------ Recorded information

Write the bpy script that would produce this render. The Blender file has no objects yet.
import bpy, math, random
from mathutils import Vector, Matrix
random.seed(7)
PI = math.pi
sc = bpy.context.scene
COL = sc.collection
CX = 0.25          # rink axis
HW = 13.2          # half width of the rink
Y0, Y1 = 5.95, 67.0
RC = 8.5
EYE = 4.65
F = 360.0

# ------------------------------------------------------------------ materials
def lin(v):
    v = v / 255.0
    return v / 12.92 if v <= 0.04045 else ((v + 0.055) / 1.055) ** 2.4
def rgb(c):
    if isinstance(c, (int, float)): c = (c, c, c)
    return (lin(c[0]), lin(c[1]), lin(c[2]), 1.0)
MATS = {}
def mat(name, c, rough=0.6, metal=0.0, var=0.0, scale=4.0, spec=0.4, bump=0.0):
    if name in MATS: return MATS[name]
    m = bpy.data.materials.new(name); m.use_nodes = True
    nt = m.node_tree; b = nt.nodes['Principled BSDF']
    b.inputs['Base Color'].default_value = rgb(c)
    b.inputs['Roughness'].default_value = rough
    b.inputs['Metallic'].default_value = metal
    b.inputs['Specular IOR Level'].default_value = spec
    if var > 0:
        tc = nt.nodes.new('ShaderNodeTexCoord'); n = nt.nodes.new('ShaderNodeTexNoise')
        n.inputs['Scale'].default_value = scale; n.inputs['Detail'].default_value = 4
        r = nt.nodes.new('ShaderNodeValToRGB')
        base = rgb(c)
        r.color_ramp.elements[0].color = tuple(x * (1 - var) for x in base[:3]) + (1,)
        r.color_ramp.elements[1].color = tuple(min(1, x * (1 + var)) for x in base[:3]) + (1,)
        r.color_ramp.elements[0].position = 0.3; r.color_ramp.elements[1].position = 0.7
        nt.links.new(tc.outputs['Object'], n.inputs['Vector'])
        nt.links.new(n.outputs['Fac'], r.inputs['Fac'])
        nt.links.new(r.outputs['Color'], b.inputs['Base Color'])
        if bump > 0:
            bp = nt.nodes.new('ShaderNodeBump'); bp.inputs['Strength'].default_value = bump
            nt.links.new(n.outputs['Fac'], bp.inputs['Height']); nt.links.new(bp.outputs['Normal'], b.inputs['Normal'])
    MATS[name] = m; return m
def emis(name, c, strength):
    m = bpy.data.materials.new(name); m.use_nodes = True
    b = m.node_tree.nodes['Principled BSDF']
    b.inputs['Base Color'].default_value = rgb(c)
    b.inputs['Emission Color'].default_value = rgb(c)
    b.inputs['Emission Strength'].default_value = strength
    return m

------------

Reproduce all data above, unchanged.

Write the bpy script that would produce this render. The Blender file has no objects yet.
import bpy, math, random
from mathutils import Vector, Matrix
random.seed(7)
PI = math.pi
sc = bpy.context.scene
COL = sc.collection
CX = 0.25          # rink axis
HW = 13.2          # half width of the rink
Y0, Y1 = 5.95, 67.0
RC = 8.5
EYE = 4.65
F = 360.0

# ------------------------------------------------------------------ materials
def lin(v):
    v = v / 255.0
    return v / 12.92 if v <= 0.04045 else ((v + 0.055) / 1.055) ** 2.4
def rgb(c):
    if isinstance(c, (int, float)): c = (c, c, c)
    return (lin(c[0]), lin(c[1]), lin(c[2]), 1.0)
MATS = {}
def mat(name, c, rough=0.6, metal=0.0, var=0.0, scale=4.0, spec=0.4, bump=0.0):
    if name in MATS: return MATS[name]
    m = bpy.data.materials.new(name); m.use_nodes = True
    nt = m.node_tree; b = nt.nodes['Principled BSDF']
    b.inputs['Base Color'].default_value = rgb(c)
    b.inputs['Roughness'].default_value = rough
    b.inputs['Metallic'].default_value = metal
    b.inputs['Specular IOR Level'].default_value = spec
    if var > 0:
        tc = nt.nodes.new('ShaderNodeTexCoord'); n = nt.nodes.new('ShaderNodeTexNoise')
        n.inputs['Scale'].default_value = scale; n.inputs['Detail'].default_value = 4
        r = nt.nodes.new('ShaderNodeValToRGB')
        base = rgb(c)
        r.color_ramp.elements[0].color = tuple(x * (1 - var) for x in base[:3]) + (1,)
        r.color_ramp.elements[1].color = tuple(min(1, x * (1 + var)) for x in base[:3]) + (1,)
        r.color_ramp.elements[0].position = 0.3; r.color_ramp.elements[1].position = 0.7
        nt.links.new(tc.outputs['Object'], n.inputs['Vector'])
        nt.links.new(n.outputs['Fac'], r.inputs['Fac'])
        nt.links.new(r.outputs['Color'], b.inputs['Base Color'])
        if bump > 0:
            bp = nt.nodes.new('ShaderNodeBump'); bp.inputs['Strength'].default_value = bump
            nt.links.new(n.outputs['Fac'], bp.inputs['Height']); nt.links.new(bp.outputs['Normal'], b.inputs['Normal'])
    MATS[name] = m; return m
def emis(name, c, strength):
    m = bpy.data.materials.new(name); m.use_nodes = True
    b = m.node_tree.nodes['Principled BSDF']
    b.inputs['Base Color'].default_value = rgb(c)
    b.inputs['Emission Color'].default_value = rgb(c)
    b.inputs['Emission Strength'].default_value = strength
    return m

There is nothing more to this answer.